Young Adult Coup d’etat?

In August, I will begin my 10th year in young adult ministry. I share this because this is a personal big deal. After a decade of spending countless hours with 18-20somethings, I still feel like I am learning the basics. Every day is a new challenge with new questions. Nevertheless, I am thankful that God invited me to join Him in reaching this generation.

One of my regular soapboxes is that local churches need to make room for young adults to lead. I truly believe in the power of multi-generational leadership within faith communities. If we look close enough we can see this happening all over the scriptures from Moses and Joshua, Samuel and David, the young disciples of Jesus as well as Paul and Timothy. We need young, big-dream leaders just as much as we need older, wisdom-earned leaders. Since we tend to have more on the older side at the moment, I feel that my place is to cheer on those who are emerging and will one day lead in the place of many legends.

But lately I am a little annoyed by the young adult leader conversation. It seems that what used to be about closing in on a generational gap has now become a ‘special interest group’ within the church. I am seeing a lot of action that looks to me like young adult ministry as the ends, versus the means. I may be wrong, but I did not sign up for a young adult coup d’etat (or takeover) of the Church. Why? Four brief reasons.

1. Young adults tend to be great dreamers but are still learning how to keep the passion when it comes to getting the work done.

2. Young adults tend to be extremely loud and activistic about their opinions until it cost them a personal dream or two.

3. Young adults expect all of the support on the front end but have hard time paying it forward when needed.

4. Young adults are in need of mentoring through age 35, but expected to have their entire lives figured out by the time they are 25.

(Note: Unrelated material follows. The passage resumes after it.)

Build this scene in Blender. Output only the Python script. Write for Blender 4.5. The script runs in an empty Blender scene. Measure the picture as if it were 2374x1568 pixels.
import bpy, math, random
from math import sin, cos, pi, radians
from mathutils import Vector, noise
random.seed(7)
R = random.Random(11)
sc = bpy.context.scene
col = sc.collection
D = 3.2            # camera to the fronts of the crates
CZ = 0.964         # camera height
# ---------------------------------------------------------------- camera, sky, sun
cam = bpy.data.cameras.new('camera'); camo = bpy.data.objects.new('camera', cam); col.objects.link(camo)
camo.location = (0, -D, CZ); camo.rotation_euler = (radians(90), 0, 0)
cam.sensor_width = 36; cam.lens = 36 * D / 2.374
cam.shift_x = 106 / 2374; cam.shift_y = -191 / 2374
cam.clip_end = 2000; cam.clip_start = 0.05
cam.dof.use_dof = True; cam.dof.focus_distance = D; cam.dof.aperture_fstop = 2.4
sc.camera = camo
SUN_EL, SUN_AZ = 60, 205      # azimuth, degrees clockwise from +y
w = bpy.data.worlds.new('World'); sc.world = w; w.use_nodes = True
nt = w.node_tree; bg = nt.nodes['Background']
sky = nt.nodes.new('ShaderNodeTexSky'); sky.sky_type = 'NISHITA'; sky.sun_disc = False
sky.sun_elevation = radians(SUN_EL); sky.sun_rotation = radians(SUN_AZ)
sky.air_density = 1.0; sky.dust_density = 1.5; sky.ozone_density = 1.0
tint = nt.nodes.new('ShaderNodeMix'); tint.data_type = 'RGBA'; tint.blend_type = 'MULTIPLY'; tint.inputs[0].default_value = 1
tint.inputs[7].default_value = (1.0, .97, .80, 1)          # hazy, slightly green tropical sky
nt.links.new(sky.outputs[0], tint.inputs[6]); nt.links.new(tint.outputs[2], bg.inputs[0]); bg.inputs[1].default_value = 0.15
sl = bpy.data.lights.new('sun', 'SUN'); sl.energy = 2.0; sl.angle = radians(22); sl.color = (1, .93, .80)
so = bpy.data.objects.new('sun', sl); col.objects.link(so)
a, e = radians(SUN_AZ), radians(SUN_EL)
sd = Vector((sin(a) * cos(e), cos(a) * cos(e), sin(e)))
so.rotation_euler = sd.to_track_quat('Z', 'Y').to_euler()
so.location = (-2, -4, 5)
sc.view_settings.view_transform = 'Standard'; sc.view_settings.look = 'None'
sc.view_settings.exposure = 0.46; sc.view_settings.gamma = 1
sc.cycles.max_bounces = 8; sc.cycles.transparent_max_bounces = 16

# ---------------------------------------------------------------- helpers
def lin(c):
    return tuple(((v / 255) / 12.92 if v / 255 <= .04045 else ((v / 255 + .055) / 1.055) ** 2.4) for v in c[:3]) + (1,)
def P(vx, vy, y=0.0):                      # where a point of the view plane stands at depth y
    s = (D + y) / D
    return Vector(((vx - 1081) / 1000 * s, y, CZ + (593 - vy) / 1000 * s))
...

I do believe in empowering the next generation, but not at the cost of pushing out all of the ‘gray hairs’. (All due respect, the Scriptures speak highly of having gray hair!) Young adults are not ready to lead the Church all by themselves, no matter how loud, bright, passionate, inspiring or crafty they might be. What young adults need is to be with the established generation as decisions are made for the Church. They need real opportunities to cultivate faithfulness combined with strong mentoring and appropriate rewards. They just want to be where the action is, and many of them want to be there with older leaders who have a multi-generational vision for the Church in our day.

If you are a young adult reading this, be challenged by this post and go find an older leader, ask them to meet you for coffee and say ABSOLUTELY NOTHING. Just listen to their earned wisdom and experience.

If you are not so young, do what someone did (or should have done) for you when you were a young aspiring leader. Go find a young adult, take them to lunch and find out what their dreams are…then look for a way to help them get there.

Every generation needs each other. That is the kind of Church I think Jesus would be proud to see.

1 comment

  1. I am reminded of Samuel and Eli. Samuel had no clue it was God speaking to him. It required the wisdom of Eli to help Samuel understand. Even though God’s message to Samuel was against Eli, Samuel might never have heard it if not for Eli.